A entrevista de Franco aconteceu no mesmo dia em que ainda estava repercutindo a frase do presidente Lula (PT) sobre não cumprir metas fiscais. “Você não é obrigado a estabelecer uma meta e cumpri-la se você tiver coisas mais importantes para fazer”, declarou o chefe do Executivo, que deveria ser o maior guardião do dinheiro que é sugado do pagador de impostos, mas que reage com irritação sempre que se fala nessa responsabilidade necessária para quem guarda um cofre de dinheiro que não é seu.

Comemora no fiteiro

Usando a analogia da hiperinflação feita por Gustavo Franco, o nosso presidente se comporta como aquele sujeito que quase morreu por causa do cigarro, passa pela UTI, faz tratamento pesado e, assim que recebe a notícia de que escapou e vai sobreviver, comemora indo comprar uma carteira de cigarros no fiteiro.

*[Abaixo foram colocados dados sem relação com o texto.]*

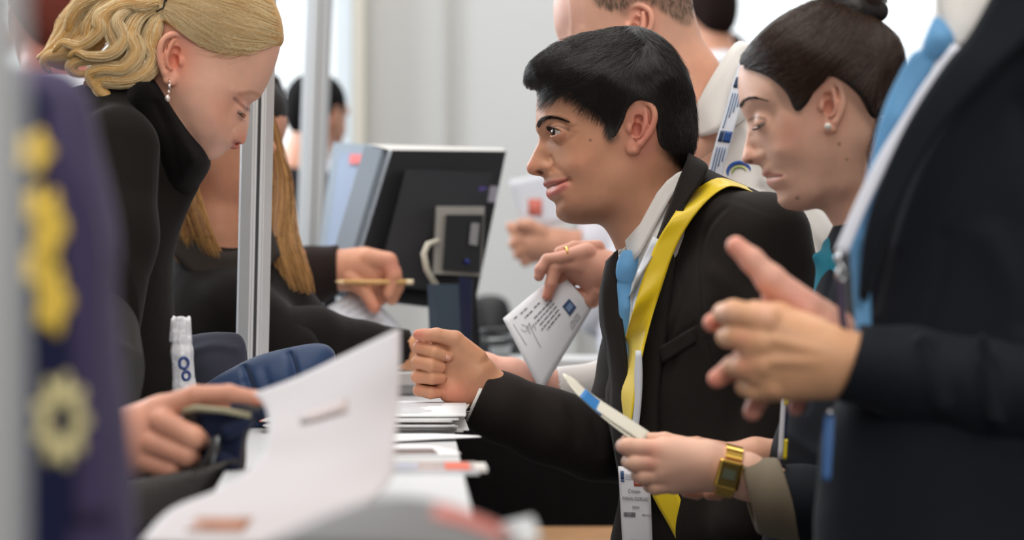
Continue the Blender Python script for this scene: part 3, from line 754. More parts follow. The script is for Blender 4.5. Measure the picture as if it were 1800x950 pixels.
    U, W = np.meshgrid(h.ax[0], h.ax[1], indexing='ij')
    h.F = smax(h.F, poly_sdf(U, W, smooth_poly(reg, 4))[..., None].astype(np.float32) - 1.0, 9)
    hair = h.obj('hair', S, simple('black_hair_base', (16, 13, 12), 0.6, bump=(260, 0.6, 0.002)), root)
    guides = [[(1085, 60), (1030, 78), (975, 105), (935, 135), (926, 152)], [(1120, 80), (1050, 105), (985, 130), (950, 152)], [(1130, 60), (1190, 120), (1215, 190), (1215, 270)], [(1100, 120), (1050, 150), (1010, 165)], [(1120, 130), (1150, 190), (1170, 250), (1180, 285)], [(1095, 150), (1085, 195), (1076, 240)], [(1060, 150), (1055, 200)], [(1140, 140), (1190, 200), (1200, 270)]]
    short = flow_strands(S, h, [(1010, 165), (1060, 130), (1140, 100), (1205, 140), (1222, 200), (1220, 262), (1190, 275), (1160, 252), (1150, 205), (1138, 172), (1110, 164), (1088, 205), (1072, 236), (1058, 210), (1030, 190)], guides, 7600, (18, 30), 6, (0, 3.5), 0.12, 0.16)
    top = flow_strands(S, h, [(950, 140), (932, 135), (938, 108), (985, 74), (1040, 56), (1097, 46), (1135, 50), (1168, 74), (1130, 120), (1060, 130), (1000, 160)], guides, 5600, (40, 84), 12, (0.5, 7), 0.25, 0.10, (1.5, 46), 0.6, 1.0)
    fringe = flow_strands(S, h, [(945, 150), (930, 135), (950, 115), (1000, 130), (1010, 160), (975, 152)], guides, 420, (24, 40), 8, (0, 7), 0.25, 0.3, (2, 30), 0.5, curl=-0.5)
    strands_obj('hair_strands', short + top + fringe, 0.00021, M_HAIR_BLACK, hair)
    bl = [(945, 225), (951, 216), (962, 211), (978, 211.5), (994, 217)]
    cs = brow(S, v, bl, 6.5, 190, M_BROW, root, 1, 10) + brow(S, v, bl, 6.5, 90, M_BROW, root, -1, 10)
    lash = []
    fr = eye_frame(2, 14, -1, 1)
    for t in np.linspace(0.1, 0.95, 36):
        az = math.radians(-50 + 125 * t); el = math.radians(20 * math.sin(math.pi * t) ** .75)
        d = fr[0] * math.cos(az) * math.cos(el) + fr[1] * math.sin(el) + fr[2] * math.sin(az) * math.cos(el)
        p0 = np.array(E) + d * (R + 1.5); lash.append(S.w([p0, p0 + d * 4 + fr[1] * 0.5, p0 + d * 7 + fr[1] * 3]))
    strands_obj('eyebrow', cs + lash, 0.00028, M_BROW, root)
    # ---- shirt, tie
    sh = Vol((1040, 360, -200), (1260, 760, 130), 3.2)
    sh.relief([(1195, 300), (1160, 330), (1120, 385), (1092, 425), (1082, 450), (1074, 520), (1082, 620), (1100, 740), (1230, 740), (1240, 500), (1225, 330)], [(1150, 420, 94), (1180, 400, 102), (1120, 470, 70), (1180, 560, 110), (1200, 340, 70), (1150, 650, 100)], 3)
    shirt = sh.obj('shirt', S, M_SHIRT, root)
    # collar leaf, near side and far side
    rowsN = [[S.w([p])[0] for p in r] for r in (
        [(1200, 318, 84), (1204, 300, 78)], [(1188, 330, 90), (1184, 308, 84)], [(1172, 352, 94), (1166, 322, 88)], [(1150, 392, 92), (1150, 342, 86)], [(1122, 446, 82), (1122, 395, 76)], [(1104, 466, 66), (1097, 424, 56)])]
    rows = [[a + (b - a) * t for t in np.linspace(0, 1, 5)] for a, b in rowsN]
    sheet_obj('collar', rows, 0.0022, M_SHIRT, shirt)
    rows = [[S.w([(x0 + (x1 - x0) * t, y0 + (y1 - y0) * t, c0)])[0] for t in np.linspace(0, 1, 4)] for x0, y0, x1, y1, c0 in ((1102, 412, 1096, 448, 46), (1092, 420, 1087, 446, 26), (1088, 426, 1084, 452, 0), (1090, 428, 1090, 455, -40))]
    sheet_obj('collar', rows, 0.002, M_SHIRT, shirt)
    t = Vol((1060, 430, -20), (1130, 780, 110), 1.8)
    t.relief([(1088, 446), (1100, 440), (1116, 444), (1120, 460), (1113, 485), (1106, 497), (1083, 494), (1080, 470)], [(1098, 470, 11)], 2, mid=66)
    t.relief([(1083, 492), (1108, 494), (1114, 540), (1118, 640), (1112, 760), (1094, 760), (1090, 640), (1084, 540)], [(1098, 540, 9), (1102, 660, 9)], 2, mid=62)
    t.obj('tie', S, M_TIE, root)
    # ---- jacket
    j = Vol((1040, 255, -330), (1475, 1040, 330), 4.0)
    ol = [(1206, 276), (1238, 294), (1275, 312), (1312, 328), (1345, 345), (1385, 382), (1415, 430), (1438, 490), (1448, 600), (1452, 800), (1455, 1030), (1098, 1030), (1090, 850), (1068, 740), (1064, 690), (1070, 655), (1060, 600), (1053, 560), (1054, 510), (1068, 462), (1084, 440), (1086, 470), (1090, 540), (1104, 620), (1116, 560), (1130, 480), (1150, 420), (1176, 360), (1196, 310)]
    jc = [(1215, 300, 60), (1235, 330, 100), (1280, 350, 150), (1330, 390, 190), (1380, 450, 170), (1240, 420, 150), (1200, 450, 120), (1170, 480, 104), (1140, 560, 96), (1075, 520, 48), (1070, 580, 52), (1110, 660, 84), (1200, 600, 160), (1300, 560, 210), (1390, 600, 160), (1160, 740, 130), (1260, 800, 190), (1380, 850, 160), (1120, 880, 90), (1240, 960, 180)]
    rid = [([(1262, 372), (1240, 395), (1224, 430), (1217, 480), (1222, 560), (1240, 640)], -7, 4), ([(1285, 365), (1310, 400), (1300, 480)], 5, 26), ([(1240, 480), (1300, 520), (1380, 500)], 6, 16), ([(1250, 540), (1320, 590), (1400, 560)], -6, 14), ([(1260, 600), (1330, 660)], 6, 16), ([(1212, 566), (1180, 590), (1152, 640)], -4, 3),
           ([(1180, 430), (1190, 520), (1165, 600)], -5, 5), ([(1150, 640), (1152, 760), (1158, 900)], -6, 3.5), ([(1262, 352), (1300, 372), (1330, 385)], -3, 3)]
    j.relief(ol, jc, 4, rid, sm=4)
    # near upper arm
    j.chain([(1330, 420, 150, 78), (1352, 560, 178, 78), (1360, 740, 180, 70), (1290, 900, 190, 60)], 26)
    # fist arm sleeve: far shoulder, elbow, cuff
    j.chain([(1180, 480, -180, 90), (1150, 640, -190, 84), (1096, 778, -130, 74)], 30)
    global JACKET; JACKET = j
    jk = j.obj('suit_jacket', S, M_SUIT, root)
    sl = Vol((800, 630, -190), (1180, 900, 40), 2.6)
    sl.chain([(826, 690, -14, 55), (880, 718, -22, 60), (960, 752, -50, 66), (1050, 780, -90, 72), (1110, 790, -130, 74)], 14)
    for a, b, r, amp in (((905, 662, 34), (930, 730, 48), 4, 1), ((955, 690, 22), (985, 770, 26), 6, 1), ((1000, 700, 4), (1025, 810, 0), 6, 1), ((1040, 710, -10), (1060, 800, -12), 5, 1)):
        sl.cap(a, b, r, r, 12, True)
    sl.plane((842, 702, -14), (-0.91, -0.42, -0.05), 3)
    sl.cap((800, 680, -12), (880, 718, -20), 44, 46, 2, True)
    sl.obj('sleeve', S, M_SUIT, jk)
    sc = Vol((805, 640, -80), (900, 770, 60), 2.2)
    sc.cap((822, 692, -10), (885, 722, -20), 45, 47, 3); sc.plane((836, 700, -14), (-0.91, -0.42, -0.05), 2); sc.cap((790, 676, -6), (900, 730, -20), 41, 43, 2, True); sc.plane((872, 716, 0), (0.91, 0.42, 0.05), 2)
    sc.obj('shirt_cuff', S, M_SHIRT, shirt)
    # lapels and collar of the jacket as separate folded cloth
    def leaf(name, prs, th, par, mat):
        rows = [[S.w([np.array(a) + (np.array(b) - np.array(a)) * t + np.array([0, 0, 5 * math.sin(math.pi * t)])])[0] for t in np.linspace(0, 1, 6)] for a, b in prs]
        P2 = np.array(rows); P2 = np.stack([smooth_poly(P2[:, k], 5, False) for k in range(P2.shape[1])], 1)
        return sheet_obj(name, list(P2), th, mat, par)
    leaf('collar', [((1214, 276, 20), (1206, 272, 40)), ((1236, 296, 84), (1200, 290, 84)), ((1228, 318, 112), (1188, 318, 100)), ((1208, 345, 126), (1170, 366, 106)), ((1188, 372, 130), (1150, 420, 104))], 0.004, jk, M_SUIT)
    leaf('lapel', [((1196, 362, 130), (1152, 414, 106)), ((1172, 440, 130), (1136, 470, 104)), ((1176, 458, 132), (1128, 500, 102)), ((1166, 560, 128), (1120, 590, 98)), ((1150, 680, 124), (1116, 690, 98)), ((1146, 780, 128), (1112, 780, 104)), ((1140, 860, 132), (1110, 860, 112))], 0.004, jk, M_SUIT)
    leaf('lapel', [((1066, 460, 30), (1084, 440, 40)), ((1056, 510, 40), (1087, 480, 52)), ((1058, 560, 46), (1090, 545, 60)), ((1066, 610, 50), (1098, 620, 78)), ((1072, 670, 52), (1100, 690, 90)), ((1072, 740, 56), (1098, 760, 100)), ((1086, 830, 70), (1104, 840, 110))], 0.004, jk, M_SUIT)
    legs(S, root, (1300, 1060), (1400, 1560), (1420,), 70, M_SUIT, 2.9)
    return root, S
MAN, SM = build_man()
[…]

Com saúde, todo mundo é corajoso. É preciso imaginar se Lula teria peito para dizer as bobagens que diz hoje caso estivéssemos num cenário de descontrole inflacionário, à “beira da morte”, como havia no passado.

Nunca

Ele não falaria porque sabe muito bem que não conseguiu ser presidente em 1989, quando os preços aumentavam quase diariamente, exatamente por causa do discurso demagógico da época.

Seria arriscado para a popularidade dizer que “não se importa com as metas” e que não está tão preocupado com a inflação, caso tivéssemos o cenário que tínhamos antes da cura que veio através do Plano Real.

Demagogia

É muito fácil dizer que o “povo pobre não compra dólar, compra comida”, como fez em sua última entrevista, vivendo numa economia estável e com a inflação relativamente controlada. É o tipo de frase que poderia fazer alguém ser chamado de estúpido. Mas Lula não é estúpido, logo sobra apenas a demagogia.

É demagógico porque o dólar tem relação com a inflação dos alimentos. Quando ele sobe, encarece a logística, o transporte dos alimentos, e o povo pobre sofre também. Lula sabe disso e finge que não.

O mal da política brasileira é que é muito mais lucrativo ser popular do que ser responsável. E Lula sempre vai preferir ser popular. Para ele, é muito melhor do que ter razão.

Janja

Completa esse cenário preocupante o presidente dizer que aceita conselhos, sim, ao contrário do que é dito por aliados nos bastidores. Disse também que dá liberdade para que os auxiliares lhe alertem quando estiver errado.

Mas na hora de citar um exemplo de quem o tem aconselhado e tem coragem de lhe dizer “nãos”, o presidente citou apenas a esposa, Janja. Pelo jeito, ninguém mais tem coragem entre os assessores.

Reis

Ninguém aqui está questionando a sabedoria da primeira-dama que, pelo visto, ajuda a conduzir o país, mas a estiagem de conselheiros mais diversos, com visões de mundo e experiências diferentes, limita os resultados e pode estar limitando o desenvolvimento do país.

Até os reis, quando governantes no absolutismo mais enraizado, costumavam ter grupos de conselheiros. Imagina numa democracia.